Segunda etapa: Guinea:
Se conocía por Guinea toda la zona situada al sur del cabo Bojador o cabo del Miedo. Más allá de ese promontorio escarpado y difícil y puerta del mar Tenebroso se multiplicaban las leyendas y las supersticiones del océano. En 1434, Gil Eanes salvó esa barrera y comprobó que la ida era fácil y rápida aprovechando la corriente de las Canarias que corre hacia el sur lamiendo la costa. Sin embargo, la 'volta', o el regreso, sólo era factible penetrando en el océano y, desde ahí, en navegación de altura, dibujando un gran arco hasta llegar a Portugal. Gil Eanes acababa, no sólo de salvar ese obstáculo natural, sino también de enseñar la ruta que debían seguir las expediciones futuras. En 1441 los portugueses llegaban a cabo Blanco y aparecían las primeras carabelas; dos años después, levantaban una factoría comercial en Arguim, y en 1444 recorrieron la desembocadura del río Senegal o río del Oro. Guinea, tal como la entendían los portugueses, empezaba aquí. A la factoría de Arguim llegaba el oro en polvo del Sudán, mientras en la costa del Senegal empezaron a capturarse los primeros esclavos negros. Poco después, se descubrió Cabo Verde (1445), río Gambia (1446) y probablemente, hacia 1460, Pedro de Sintra recorrió la actual costa de Sierra Leona. Tras la muerte de Enrique el Navegante en 1460, se abría un periodo de dudas, hasta que la corona portuguesa convirtió las expediciones atlánticas en empresas de Estado. La Casa da Guiné, es decir, todo lo relativo al comercio y navegación africanos, fue trasladada de Lagos, puerto cercano a Sagres, a Lisboa. Durante los años que siguen, se recorrieron las islas de Cabo Verde (1461-1462), la costa de la Malagueta y la denominada Costa de Marfil (1470), la región de Costa de Oro (1472), para adentrarse en la gran curva del golfo de Guinea y penetrar hasta unos 4º en el hemisferio sur. Durante estos años, los navegantes entraron en contacto con las calmas ecuatoriales (el pot au noir de los franceses o el doldrums de los ingleses), verdadera amenaza para un velero.

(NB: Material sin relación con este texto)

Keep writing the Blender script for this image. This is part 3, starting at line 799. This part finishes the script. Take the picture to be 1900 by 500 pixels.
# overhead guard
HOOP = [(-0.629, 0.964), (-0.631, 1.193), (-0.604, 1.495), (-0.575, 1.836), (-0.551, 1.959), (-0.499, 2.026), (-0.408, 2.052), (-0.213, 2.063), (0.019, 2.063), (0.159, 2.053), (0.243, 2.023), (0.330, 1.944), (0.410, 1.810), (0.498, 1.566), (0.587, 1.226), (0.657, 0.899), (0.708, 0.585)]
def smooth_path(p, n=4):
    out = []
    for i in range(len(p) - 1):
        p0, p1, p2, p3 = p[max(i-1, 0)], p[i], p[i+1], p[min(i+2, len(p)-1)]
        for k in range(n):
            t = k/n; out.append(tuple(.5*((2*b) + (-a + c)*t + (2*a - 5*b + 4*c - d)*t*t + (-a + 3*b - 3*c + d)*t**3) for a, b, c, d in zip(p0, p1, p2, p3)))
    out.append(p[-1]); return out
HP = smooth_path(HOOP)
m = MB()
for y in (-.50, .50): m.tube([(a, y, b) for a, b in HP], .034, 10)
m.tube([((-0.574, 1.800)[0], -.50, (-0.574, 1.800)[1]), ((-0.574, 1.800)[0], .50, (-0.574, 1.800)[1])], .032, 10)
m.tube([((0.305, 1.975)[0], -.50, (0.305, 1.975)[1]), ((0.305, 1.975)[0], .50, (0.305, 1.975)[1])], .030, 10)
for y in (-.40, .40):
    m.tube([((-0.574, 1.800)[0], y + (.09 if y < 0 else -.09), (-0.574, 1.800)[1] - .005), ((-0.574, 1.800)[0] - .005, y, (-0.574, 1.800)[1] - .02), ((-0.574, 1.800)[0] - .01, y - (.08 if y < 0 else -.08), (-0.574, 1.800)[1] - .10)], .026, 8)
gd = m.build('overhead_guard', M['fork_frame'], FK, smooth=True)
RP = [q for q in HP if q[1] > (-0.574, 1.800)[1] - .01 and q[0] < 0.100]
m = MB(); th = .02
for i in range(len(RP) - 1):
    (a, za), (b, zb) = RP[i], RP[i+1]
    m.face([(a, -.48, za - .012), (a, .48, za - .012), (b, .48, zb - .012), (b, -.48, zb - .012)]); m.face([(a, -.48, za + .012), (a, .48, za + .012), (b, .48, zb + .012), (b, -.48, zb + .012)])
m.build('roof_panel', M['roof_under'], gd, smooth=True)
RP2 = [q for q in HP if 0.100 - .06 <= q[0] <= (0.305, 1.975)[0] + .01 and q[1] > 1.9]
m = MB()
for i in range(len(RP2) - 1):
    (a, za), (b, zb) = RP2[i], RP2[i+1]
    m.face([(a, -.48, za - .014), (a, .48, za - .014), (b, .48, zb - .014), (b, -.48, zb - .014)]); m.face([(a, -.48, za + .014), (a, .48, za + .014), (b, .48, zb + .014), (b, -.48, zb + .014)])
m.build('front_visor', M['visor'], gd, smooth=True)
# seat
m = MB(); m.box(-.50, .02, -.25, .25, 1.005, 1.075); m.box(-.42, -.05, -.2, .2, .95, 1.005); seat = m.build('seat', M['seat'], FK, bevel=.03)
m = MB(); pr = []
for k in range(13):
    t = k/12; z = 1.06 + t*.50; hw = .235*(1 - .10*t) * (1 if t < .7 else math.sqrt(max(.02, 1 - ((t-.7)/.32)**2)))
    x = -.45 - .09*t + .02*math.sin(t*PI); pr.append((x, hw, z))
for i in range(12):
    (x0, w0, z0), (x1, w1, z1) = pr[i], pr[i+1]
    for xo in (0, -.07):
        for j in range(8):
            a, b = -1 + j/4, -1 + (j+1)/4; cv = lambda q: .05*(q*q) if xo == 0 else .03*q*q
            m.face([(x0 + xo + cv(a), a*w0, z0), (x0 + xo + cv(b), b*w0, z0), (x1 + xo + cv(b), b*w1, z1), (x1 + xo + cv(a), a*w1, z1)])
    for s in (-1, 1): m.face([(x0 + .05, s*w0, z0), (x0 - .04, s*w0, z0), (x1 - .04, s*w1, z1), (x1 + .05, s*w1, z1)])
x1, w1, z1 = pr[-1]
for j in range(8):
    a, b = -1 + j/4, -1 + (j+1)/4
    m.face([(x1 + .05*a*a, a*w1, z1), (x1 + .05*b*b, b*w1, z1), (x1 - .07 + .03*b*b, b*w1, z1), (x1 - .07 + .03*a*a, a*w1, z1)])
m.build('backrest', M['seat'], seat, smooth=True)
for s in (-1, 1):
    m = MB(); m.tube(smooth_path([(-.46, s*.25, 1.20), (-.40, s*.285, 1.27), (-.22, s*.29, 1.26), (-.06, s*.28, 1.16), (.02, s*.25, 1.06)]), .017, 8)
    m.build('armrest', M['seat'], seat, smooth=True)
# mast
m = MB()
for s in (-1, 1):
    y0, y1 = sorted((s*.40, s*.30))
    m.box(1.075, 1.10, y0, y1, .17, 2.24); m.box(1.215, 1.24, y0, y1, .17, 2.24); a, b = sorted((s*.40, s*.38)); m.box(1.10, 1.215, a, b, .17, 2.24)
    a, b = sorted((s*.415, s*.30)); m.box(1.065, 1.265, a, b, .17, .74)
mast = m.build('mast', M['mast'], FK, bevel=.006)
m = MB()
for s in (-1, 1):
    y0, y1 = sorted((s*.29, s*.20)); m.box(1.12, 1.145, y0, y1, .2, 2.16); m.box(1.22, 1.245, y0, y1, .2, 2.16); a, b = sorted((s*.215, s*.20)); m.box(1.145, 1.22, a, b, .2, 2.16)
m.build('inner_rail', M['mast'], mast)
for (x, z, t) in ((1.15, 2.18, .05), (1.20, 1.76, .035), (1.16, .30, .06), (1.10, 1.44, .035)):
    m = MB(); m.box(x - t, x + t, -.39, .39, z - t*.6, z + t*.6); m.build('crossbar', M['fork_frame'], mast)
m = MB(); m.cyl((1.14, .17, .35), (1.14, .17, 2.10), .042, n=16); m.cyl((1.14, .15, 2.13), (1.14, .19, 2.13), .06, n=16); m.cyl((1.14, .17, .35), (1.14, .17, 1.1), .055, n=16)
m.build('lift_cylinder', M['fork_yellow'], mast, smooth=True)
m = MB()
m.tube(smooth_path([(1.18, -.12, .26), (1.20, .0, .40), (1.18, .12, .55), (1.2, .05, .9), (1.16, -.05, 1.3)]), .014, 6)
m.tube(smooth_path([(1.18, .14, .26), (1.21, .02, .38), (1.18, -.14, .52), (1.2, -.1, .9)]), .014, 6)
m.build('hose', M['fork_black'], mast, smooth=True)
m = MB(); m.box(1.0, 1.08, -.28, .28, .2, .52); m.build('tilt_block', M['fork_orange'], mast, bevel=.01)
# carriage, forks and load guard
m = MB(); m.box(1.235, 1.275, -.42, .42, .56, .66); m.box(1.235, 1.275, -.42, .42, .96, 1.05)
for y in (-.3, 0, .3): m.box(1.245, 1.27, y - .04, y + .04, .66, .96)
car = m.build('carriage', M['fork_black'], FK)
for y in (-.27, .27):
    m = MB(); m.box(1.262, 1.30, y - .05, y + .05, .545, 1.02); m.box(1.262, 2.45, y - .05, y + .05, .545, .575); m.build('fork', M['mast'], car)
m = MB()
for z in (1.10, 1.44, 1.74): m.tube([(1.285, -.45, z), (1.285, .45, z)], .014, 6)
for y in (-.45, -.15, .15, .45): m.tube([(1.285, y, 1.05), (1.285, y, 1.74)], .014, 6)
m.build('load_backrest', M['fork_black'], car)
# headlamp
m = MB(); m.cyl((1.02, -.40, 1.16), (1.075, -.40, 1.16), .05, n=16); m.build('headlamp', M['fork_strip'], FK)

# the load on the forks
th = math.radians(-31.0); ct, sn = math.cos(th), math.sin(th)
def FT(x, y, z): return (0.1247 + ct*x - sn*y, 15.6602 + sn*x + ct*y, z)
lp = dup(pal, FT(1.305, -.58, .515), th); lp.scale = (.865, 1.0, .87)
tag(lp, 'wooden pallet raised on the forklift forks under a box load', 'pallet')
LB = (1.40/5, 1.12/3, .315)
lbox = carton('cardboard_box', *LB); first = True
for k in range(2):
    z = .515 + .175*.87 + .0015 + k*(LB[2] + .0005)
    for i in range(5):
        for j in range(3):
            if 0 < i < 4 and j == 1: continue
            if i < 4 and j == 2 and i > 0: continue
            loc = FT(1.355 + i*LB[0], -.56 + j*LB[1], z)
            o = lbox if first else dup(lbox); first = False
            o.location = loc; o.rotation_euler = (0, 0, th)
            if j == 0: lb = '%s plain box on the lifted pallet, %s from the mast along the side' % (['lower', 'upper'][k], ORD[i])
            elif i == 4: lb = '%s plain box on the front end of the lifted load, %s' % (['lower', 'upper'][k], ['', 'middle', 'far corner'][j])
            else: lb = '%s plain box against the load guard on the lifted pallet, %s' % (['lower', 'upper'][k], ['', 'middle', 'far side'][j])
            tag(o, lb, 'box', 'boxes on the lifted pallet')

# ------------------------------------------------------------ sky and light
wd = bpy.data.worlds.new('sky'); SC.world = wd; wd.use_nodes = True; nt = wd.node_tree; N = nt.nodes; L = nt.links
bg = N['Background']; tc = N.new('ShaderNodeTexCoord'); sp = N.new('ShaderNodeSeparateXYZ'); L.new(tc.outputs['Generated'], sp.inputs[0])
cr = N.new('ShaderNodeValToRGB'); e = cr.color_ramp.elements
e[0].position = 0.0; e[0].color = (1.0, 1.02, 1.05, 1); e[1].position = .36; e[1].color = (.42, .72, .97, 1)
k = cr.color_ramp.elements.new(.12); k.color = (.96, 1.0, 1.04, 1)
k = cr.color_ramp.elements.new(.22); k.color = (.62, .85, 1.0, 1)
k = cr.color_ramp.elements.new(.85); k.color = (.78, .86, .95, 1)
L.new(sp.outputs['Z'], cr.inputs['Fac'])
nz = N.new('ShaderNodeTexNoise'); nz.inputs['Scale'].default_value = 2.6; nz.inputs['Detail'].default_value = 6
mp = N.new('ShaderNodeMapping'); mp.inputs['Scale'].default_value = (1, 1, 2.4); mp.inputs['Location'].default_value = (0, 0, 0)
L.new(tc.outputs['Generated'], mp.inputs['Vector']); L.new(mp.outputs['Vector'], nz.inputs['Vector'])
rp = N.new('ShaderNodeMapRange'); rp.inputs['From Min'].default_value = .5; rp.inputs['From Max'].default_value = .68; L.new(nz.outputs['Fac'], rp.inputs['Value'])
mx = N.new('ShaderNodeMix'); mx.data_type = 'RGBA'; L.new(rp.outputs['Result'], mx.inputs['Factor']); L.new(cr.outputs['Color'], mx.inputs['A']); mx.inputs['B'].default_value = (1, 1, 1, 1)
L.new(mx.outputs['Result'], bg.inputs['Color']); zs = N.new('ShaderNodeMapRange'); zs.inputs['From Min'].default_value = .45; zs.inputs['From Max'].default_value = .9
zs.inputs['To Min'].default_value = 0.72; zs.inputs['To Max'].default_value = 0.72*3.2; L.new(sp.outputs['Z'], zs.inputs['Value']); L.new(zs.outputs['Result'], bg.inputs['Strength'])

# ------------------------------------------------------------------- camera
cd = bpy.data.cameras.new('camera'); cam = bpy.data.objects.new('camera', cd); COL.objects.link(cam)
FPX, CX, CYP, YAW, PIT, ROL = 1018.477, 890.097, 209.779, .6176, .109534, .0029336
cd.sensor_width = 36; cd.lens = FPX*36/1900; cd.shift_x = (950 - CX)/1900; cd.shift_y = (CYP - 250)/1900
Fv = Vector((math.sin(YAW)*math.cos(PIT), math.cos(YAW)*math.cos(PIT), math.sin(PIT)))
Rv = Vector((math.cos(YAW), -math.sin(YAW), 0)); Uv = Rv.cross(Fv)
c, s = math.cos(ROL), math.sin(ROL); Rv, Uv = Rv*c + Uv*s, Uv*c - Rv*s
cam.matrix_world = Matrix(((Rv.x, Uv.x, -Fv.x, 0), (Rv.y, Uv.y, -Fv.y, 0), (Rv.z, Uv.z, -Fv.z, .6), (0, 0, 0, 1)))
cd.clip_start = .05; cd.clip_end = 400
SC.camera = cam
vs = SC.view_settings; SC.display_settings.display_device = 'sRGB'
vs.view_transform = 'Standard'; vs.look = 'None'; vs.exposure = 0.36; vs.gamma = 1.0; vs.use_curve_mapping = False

Tercera etapa: El sur de África:
En 1474 el entonces príncipe y más tarde rey Juan II de Portugal quedó encargado de los asuntos del mar. Tras hacer suyas las ideas de su tío Enrique, impulsó los descubrimientos bajo un estricto monopolio estatal. Construyó en 1482 la fortaleza de San Jorge de la Mina, en plena Costa de Oro, hacia donde fue desviado casi todo el comercio de la región. El oro en polvo del Sudán, que antes terminaba en las ciudades costeras del Mediterráneo, ahora tomó rumbo al Atlántico, por lo que las rutas del Sahara sufrieron un golpe de muerte. Lo mismo cabría decir de los esclavos negros y de algunas especias baratas. Todas estas riquezas costearían las navegaciones portuguesas. En la primavera de 1482, Diogo Cao dirigía una primera expedición (1482-1484) que alcanzó los 13º de latitud S mientras que la segunda (1485-1486), tras reconocer la desembocadura del Congo, llegaba a los 21º de latitud S. Para el éxito total en África, sólo faltaba que Bartolomeu Dias descubriera en 1487 el cabo de las Tormentas, así bautizado por Dias en recuerdo de la tormenta sufrida al sobrepasar el extremo sur de África. El nombre no gustó al rey Juan II, quien acuñó el de cabo de Buena Esperanza, más político y atractivo para las muchas embarcaciones que en lo sucesivo habrían de cruzarlo camino de la India. Dicho éxito fue muy celebrado en Lisboa, especialmente por todos aquellos que habían defendido siempre que para llegar a la India la ruta mejor y más fácil pasaba por costear África. Atravesar el océano siguiendo la ruta del poniente estaba reservado a un navegante como Cristóbal Colón, que por esas fechas trataba de convencer a los Reyes Católicos de que su plan era factible. Muchos puertos andaluces y portugueses, después de la larga experiencia oceánica, estaban preparados, no es exagerado decir que los mejor preparados de toda Europa, para hacer la travesía atlántica más gloriosa y trascendental de la historia: el descubrimiento de América, también conocido como el encuentro de dos mundos.